As ciladas da memória inconsciente talvez tenham trazido à tona idéias que julguei minhas, mas que, na verdade, eram de outrem. O que me garantiu originalidade face ao livro sob exame foram minhas categorias de análise. Neste domínio, com efeito, para o bem ou para o mal, não incorporei nada do livro sob exame. Até hoje, passados tantos anos de minha primeira leitura do livro, não creio que as categorias analíticas nele empregadas sejam heurísticas. O valor da obra reside na narrativa de fatos históricos, no levantamento de hipóteses que pudessem indicar a gênese da dominação masculina e, especialmente, no desvelamento de temas tabus. Rigorosamente, tudo isto representava tão alto grau de iconoclastia, que o livro tinha que provocar impacto. Lamentavelmente, parece que as novas gerações não o lêem. As gerações próximas da minha, entretanto, devotam profundo respeito pelo livro e por sua autora. Como toda obra é datada, não se pode descontextualizá-la. Na França do imediato pós-guerra, este livro só poderia ter sido escrito por uma mulher feminista, sexualmente livre, questionadora das instituições. Tudo isto demandava muita coragem e Simone de Beauvoir a teve. Para os que a vêem como uma sombra de Sartre, caberia perguntar qual dos dois influenciou mais o mundo. Sartre, sem dúvida, com O Ser e o Nada, integra a galeria de importantes pensadores deste século.
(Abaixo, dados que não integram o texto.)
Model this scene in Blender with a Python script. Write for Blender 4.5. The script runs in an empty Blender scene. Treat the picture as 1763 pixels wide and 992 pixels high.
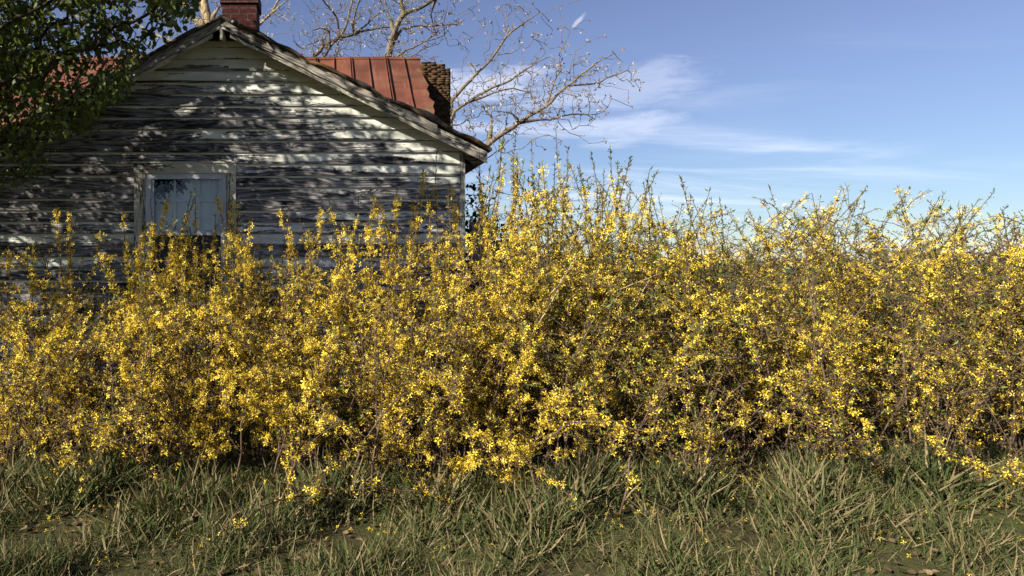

Passada, porém, a onda existencialista, ele não se emparelha com filósofos de maior envergadura. O Segundo Sexo influenciou sobremodo o pensamento feminista e tem contribuído para transformar não somente a visão de milhares de mulheres sobre a vida em sociedade, como também suas condutas. Desta sorte, des-re-construiu – e continua a faze-lo em áreas do planeta onde penetrou recentemente – o feminino e, por via de conseqüência, o masculino. E... tudo começou com O Segundo Sexo. Hoje, estamos no gênero, terreno no qual “on ne naît pas femme, on le devient”.